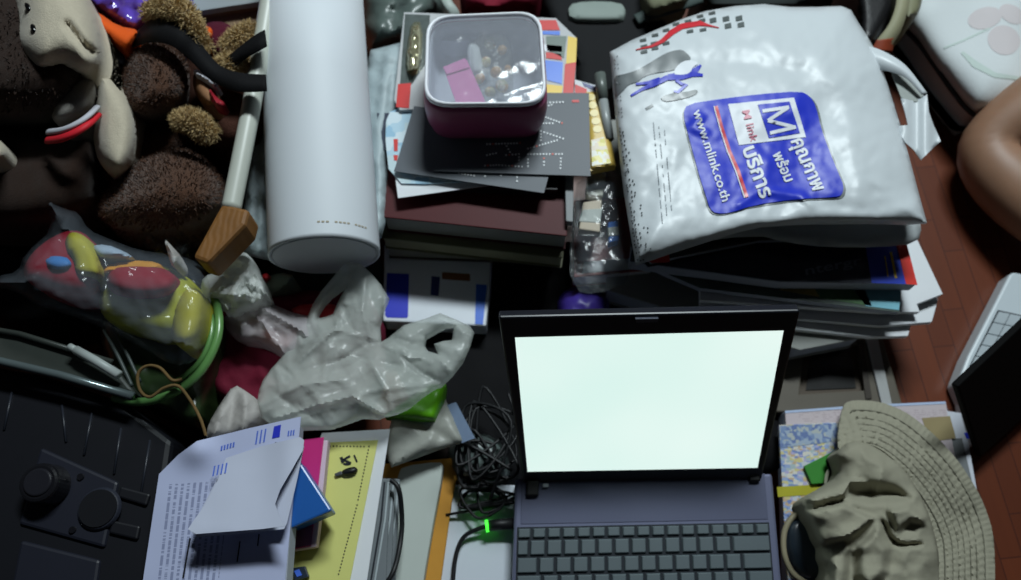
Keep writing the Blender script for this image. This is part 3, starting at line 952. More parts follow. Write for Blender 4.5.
wr = [tuple(q) for q in (np.mean(rq, 0) + (rq - np.mean(rq, 0)) * .955)]
part(solid('lid_film', wr, lambda x, y, d: .2475 + .0008 * ns(x, y, .06, 4, 2) + .0012 * np.exp(-(((x - 500) * .35 + (y - 95)) / 5.) ** 2), lambda x, y, d, z: z - .0004,
           mat('lid_film_clear', (206, 210, 220), .1, .9, .02, clear=.80, bump=.2, bs=45, bd=.003), s=3.5), lidp, 'clear wrinkled lid film')
pcard = root('folded_card', 'pink folded card inside the lunch box', 'card', P(464, 85, .2))
part(solid('front', [(444, 69), (467, 60), (486, 103), (458, 108)], lambda x, y, d: .236 + .0 * x, .2345, mat('pink_card', (222, 120, 186), .6, .3, .04), s=None), pcard)
part(solid('flap', [(443, 67), (465, 58), (469.5, 67), (447, 74)], lambda x, y, d: .238 + .0 * x, .2366, mat('pink_card', (222, 120, 186))), pcard)
sw = root('candy_bag', 'cellophane bag of orange and cream sweets inside the lunch box', 'bag', P(500, 70, .2))
part(solid('bag', smooth_loop([(470, 36), (508, 30), (514, 60), (513, 98), (492, 104), (470, 72)], 2), lambda x, y, d: .222 + .016 * dome(d, 14) + .004 * ns(x, y, .15, 2, 2), .197,
           mat('cellophane', (170, 170, 160), .12, .8, .1, clear=.85, bump=.3, bs=120), s=3.5), sw)
swm = patch_mat('sweets_print', [(206, 150, 84), (222, 206, 150), (190, 186, 150), (226, 214, 196), (216, 168, 110)], 110, .3, .5)
for i, (x, y, r_) in enumerate(((478, 78, 9), (496, 72, 8), (502, 86, 9), (490, 92, 7), (486, 62, 7), (508, 70, 6), (490, 44, 8), (502, 50, 7))):
    part(link_mesh('sweet', ellipsoid_bm(P(x, y, .214), (r_ * .0009, r_ * .0008, .006), (0, 0, i), 12, 8), swm, smooth=True), sw)
tis = root('tissue_pack', 'white folded tissue pack inside the lunch box', 'tissue', P(450, 45, .197))
part(solid('paper', smooth_loop([(438, 30), (484, 24), (488, 40), (440, 48)], 1), lambda x, y, d: .216 + .008 * dome(d, 8), .197, inn, s=4), tis)
part(solid('band', smooth_loop([(466, 44), (478, 40), (484, 72), (470, 76)], 1), lambda x, y, d: .22 + .006 * dome(d, 6), .2, WHITE_PAPER(), s=4), tis)

# packets right of the cards
yp = root('packet', 'yellow packet with round pictures beside the dark dotted cards', 'packet', P(602, 130, .160))
YP = [(586, 92), (599, 92), (607, 120), (616, 166), (590, 171), (588, 130)]
yz = lambda x, y, d: .168 + .004 * dome(seg_dist(np.stack([x, y], 1), YP), 4)
part(solid('pouch', YP, yz, .160, mat('yellow_pack', (208, 176, 86), .4, .4, .12, ns=60), s=3.5), yp)
part(decal('round_picture', [ell(591 + i * 1.6, 97 + i * 8, 4.4, 3.6, 0, 14) for i in range(5)], yz, mat('pale_yellow', (232, 214, 150), .4, .4), s=3), yp)
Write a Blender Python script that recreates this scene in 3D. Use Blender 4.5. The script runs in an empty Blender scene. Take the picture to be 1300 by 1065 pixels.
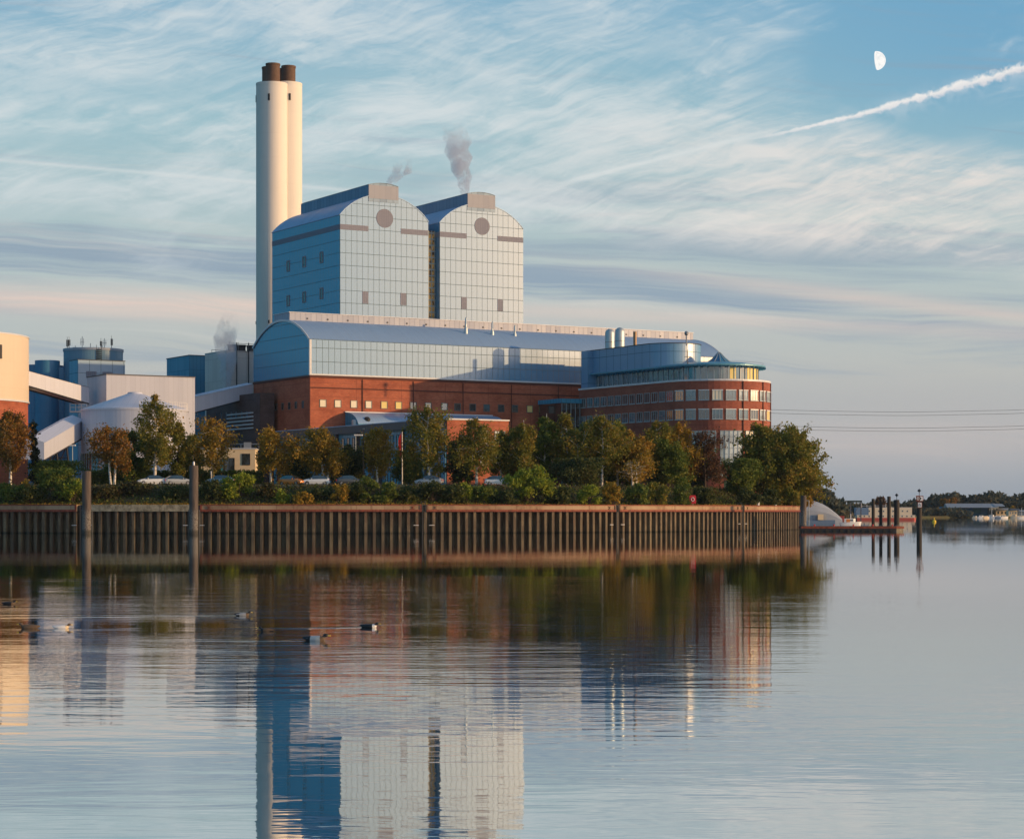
import bpy, math, random
import numpy as np
from mathutils import Vector, Matrix
R = math.radians
random.seed(7)
scene = bpy.context.scene
COL = scene.collection

# ------------------------------------------------------------ camera
F = 2750.0; HX = 650.0; HY = 650.0; CH = 2.95      # focal length in picture units, horizon, eye height
cd = bpy.data.cameras.new('camera'); cam = bpy.data.objects.new('camera', cd); COL.objects.link(cam)
cam.location = (0, 0, CH); cam.rotation_euler = (R(90), 0, 0)
cd.sensor_width = 36; cd.lens = F/1300*36; cd.shift_y = (HY-532.5)/1300
cd.clip_start = 0.5; cd.clip_end = 60000
scene.camera = cam

# ------------------------------------------------------------ node expression helper
class E:
    def __init__(s, nt, sock): s.nt = nt; s.s = sock
    def _m(s, op, *a, cl=False):
        n = s.nt.nodes.new('ShaderNodeMath'); n.operation = op; n.use_clamp = cl
        for i, v in enumerate((s,)+a):
            if isinstance(v, E): s.nt.links.new(v.s, n.inputs[i])
            else: n.inputs[i].default_value = v
        return E(s.nt, n.outputs[0])
    def __add__(s, o): return s._m('ADD', o)
    __radd__ = __add__
    def __sub__(s, o): return s._m('SUBTRACT', o)
    def __rsub__(s, o): return (s*-1)+o
    def __mul__(s, o): return s._m('MULTIPLY', o)
    __rmul__ = __mul__
    def __truediv__(s, o): return s._m('DIVIDE', o)
    def mod(s, o): return s._m('FLOORED_MODULO', o)
    def lt(s, o): return s._m('LESS_THAN', o)
    def gt(s, o): return s._m('GREATER_THAN', o)
    def abs(s): return s._m('ABSOLUTE')
    def floor(s): return s._m('FLOOR')
    def max(s, o): return s._m('MAXIMUM', o)
    def min(s, o): return s._m('MINIMUM', o)
    def pow(s, o): return s._m('POWER', o)
    def exp(s): return s._m('EXPONENT')
    def clamp(s): return s._m('ADD', 0.0, cl=True)
    def ss(s, a, b):                       # smoothstep
        n = s.nt.nodes.new('ShaderNodeMapRange'); n.interpolation_type = 'SMOOTHSTEP'
        s.nt.links.new(s.s, n.inputs[0]); n.inputs[1].default_value = a; n.inputs[2].default_value = b
        return E(s.nt, n.outputs[0])
def comb(nt, x, y, z):
    n = nt.nodes.new('ShaderNodeCombineXYZ')
    for i, v in enumerate((x, y, z)):
        if isinstance(v, E): nt.links.new(v.s, n.inputs[i])
        else: n.inputs[i].default_value = v
    return E(nt, n.outputs[0])
def sep(nt, v):
    n = nt.nodes.new('ShaderNodeSeparateXYZ'); nt.links.new(v.s, n.inputs[0])
    return [E(nt, n.outputs[i]) for i in range(3)]
def noise(nt, vec, scale=1, detail=4, rough=.5, dist=0, col=False):
    n = nt.nodes.new('ShaderNodeTexNoise'); n.inputs['Scale'].default_value = scale
    n.inputs['Detail'].default_value = detail; n.inputs['Roughness'].default_value = rough
    n.inputs['Distortion'].default_value = dist
    if vec is not None: nt.links.new(vec.s, n.inputs['Vector'])
    return E(nt, n.outputs['Color' if col else 'Fac'])
def wnoise(nt, vec):
    n = nt.nodes.new('ShaderNodeTexWhiteNoise'); n.noise_dimensions = '3D'; nt.links.new(vec.s, n.inputs['Vector'])
    return E(nt, n.outputs['Value'])
def mixc(nt, f, a, b, mode='MIX'):
    n = nt.nodes.new('ShaderNodeMix'); n.data_type = 'RGBA'; n.blend_type = mode
    for k, v in ((0, f), (6, a), (7, b)):
        if isinstance(v, E): nt.links.new(v.s, n.inputs[k])
        elif k == 0: n.inputs[0].default_value = v
        else: n.inputs[k].default_value = (*v, 1)
    return E(nt, n.outputs[2])
def tc(nt, out='Object'):
    n = nt.nodes.new('ShaderNodeTexCoord'); return E(nt, n.outputs[out])
def ramp(nt, f, stops):
    n = nt.nodes.new('ShaderNodeValToRGB'); e = n.color_ramp.elements
    e[0].position, e[0].color = stops[0][0], (*stops[0][1], 1)
    e[1].position, e[1].color = stops[-1][0], (*stops[-1][1], 1)
    for p, c in stops[1:-1]:
        q = e.new(p); q.color = (*c, 1)
    nt.links.new(f.s, n.inputs[0]); return E(nt, n.outputs[0])

# ------------------------------------------------------------ sun and sky
SUN_AZ = R(104); SUN_EL = R(8.5)                    # azimuth clockwise from +Y (the view)
sd = Vector((math.sin(SUN_AZ)*math.cos(SUN_EL), math.cos(SUN_AZ)*math.cos(SUN_EL), math.sin(SUN_EL)))
sl = bpy.data.lights.new('sun', 'SUN'); sl.energy = 3.9; sl.angle = R(0.53); sl.color = (1.0, 0.60, 0.27)
so = bpy.data.objects.new('sun', sl); COL.objects.link(so)
so.rotation_euler = (-sd).to_track_quat('-Z', 'Y').to_euler(); so.location = (300, -50, 200)

w = bpy.data.worlds.new('World'); scene.world = w; w.use_nodes = True
nt = w.node_tree; nt.nodes.clear()
wo = nt.nodes.new('ShaderNodeOutputWorld'); bg = nt.nodes.new('ShaderNodeBackground')
nt.links.new(bg.outputs[0], wo.inputs[0])
sky = nt.nodes.new('ShaderNodeTexSky'); sky.sky_type = 'NISHITA'; sky.sun_disc = False
sky.sun_elevation = SUN_EL; sky.sun_rotation = SUN_AZ; sky.air_density = 1.2; sky.ozone_density = 2.0
g = tc(nt, 'Generated'); dx, dy, dz = sep(nt, g)
ady = dy.abs().max(0.3)
u = dx/ady; v = dz.max(0.0)/ady
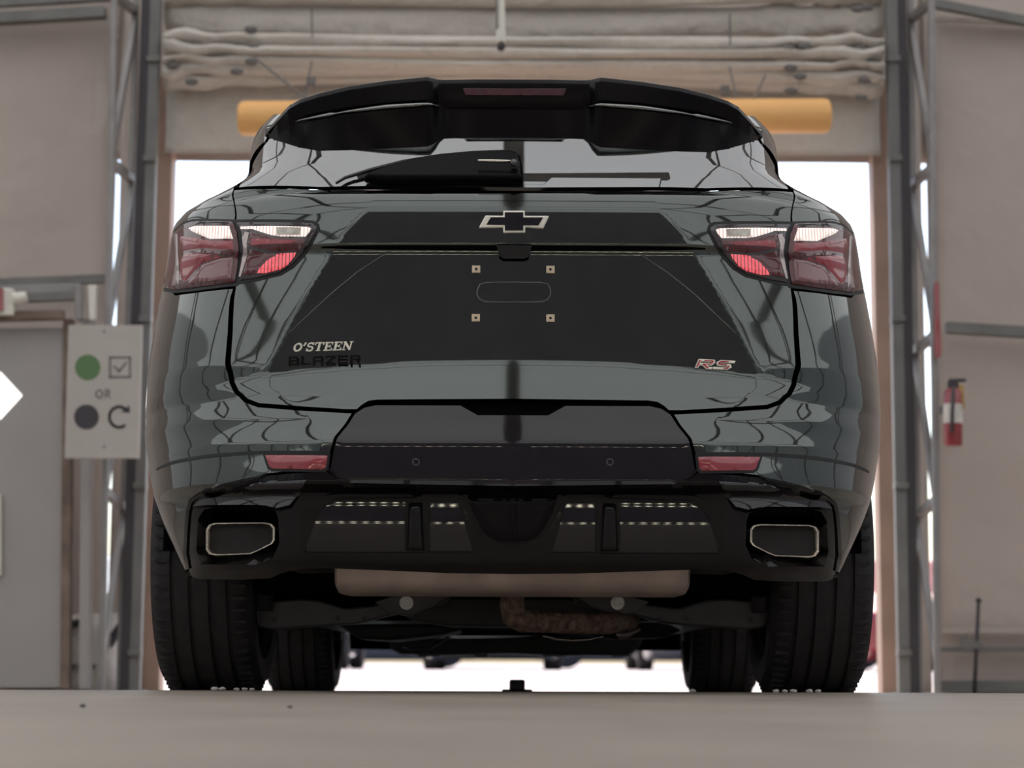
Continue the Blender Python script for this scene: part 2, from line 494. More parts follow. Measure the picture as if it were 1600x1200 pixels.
# ---- lattice posts either side of the door
def lattice(name, label, A, B, nodes, lean, YA, YB, wa, wb):
    """two uprights (pixel columns at rows 100 and 1000) with braces between"""
    foot = P_((A[1] + B[1]) / 2, 1076, YA)
    t = empty(name, (foot.x, YA, zf(YA)))
    tag(t, label, 'post')
    def up_(c, py):
        return c[0] + (c[1] - c[0]) * (py - 100) / 900
    for c, Y, wd, m, nm in ((A, YA, wa, MT['alu'], 'lattice_chord'), (B, YB, wb, MT['post'], 'main_upright')):
        bm = bmesh.new()
        p0 = P_(up_(c, -80), -80, Y); p1 = P_(up_(c, 1060), 1060, Y); d = (p1 - p0); k = (zf(Y) - p0.z) / d.z
        p1 = p0 + d * k
        bar(bm, p0, p1, wd, wd)
        obj(nm, bm, m, t, bevel=0.008)
        if nm == 'main_upright':
            bm = bmesh.new(); off_ = Vector((lean * wd * 0.5 + lean * 0.008, -0.02, 0))
            bar(bm, p0 + off_, p1 + off_, 0.016, 0.08)
            obj('upright_flange', bm, MT['ink'], t)
            for py in (95, 250, 500, 760, 1020):
                p = P_(up_(c, py), py, Y)
                bm = bmesh.new(); box(bm, p + Vector((0, -0.02, 0)), (wd * 1.15, wd * 1.1, 0.035))
                obj('clamp_band', bm, MT['pipe'], t, bevel=0.004)
    # back chord of the lattice, half hidden
    bm = bmesh.new()
    C_ = (A[0] + (B[0] - A[0]) * 0.52, A[1] + (B[1] - A[1]) * 0.55)
    p0 = P_(up_(C_, -80), -80, YB + 0.04); p1 = P_(up_(C_, 1060), 1060, YB + 0.04); d = p1 - p0
    bar(bm, p0, p0 + d * ((zf(YB + 0.04) - p0.z) / d.z), wa * 0.8, wa)
    obj('lattice_chord', bm, MT['alu'], t, bevel=0.006)
    for i, n in enumerate(nodes):
        if n > 1000: continue
        bm = bmesh.new(); bar(bm, P_(up_(A, n), n, YA), P_(up_(C_, n + 26), n + 26, YB + 0.05), 0.045, 0.045)
        obj('lattice_strut', bm, MT['alu'], t, bevel=0.004)
        n2 = n + 252
        if n2 < 1060:
            bm = bmesh.new(); bar(bm, P_(up_(C_, n + 30), n + 30, YB + 0.05), P_(up_(A, n2), n2, YA), 0.035, 0.035)
            obj('lattice_brace', bm, MT['alu'], t, bevel=0.004)
    for c, Y in ((A, YA), (B, YB)):
        bm = bmesh.new(); box(bm, Vector((P_(up_(c, 1076), 1076, Y).x, Y, zf(Y) + 0.008)), (0.12, 0.12, 0.016))
        obj('base_plate', bm, MT['alu'], t, bevel=0.003)
    return t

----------

_GIVEN TASK_.
In the records above, locate the lines holding the word "pixels". Copy each of them.

_FULL ANSWER_.
Write a Blender Python script that recreates this scene in 3D. Use Blender 4.5. The script runs in an empty Blender scene. Take the picture to be 1300 by 1065 pixels.
Continue the Blender Python script for this scene: part 2, from line 494. More parts follow. Measure the picture as if it were 1600x1200 pixels.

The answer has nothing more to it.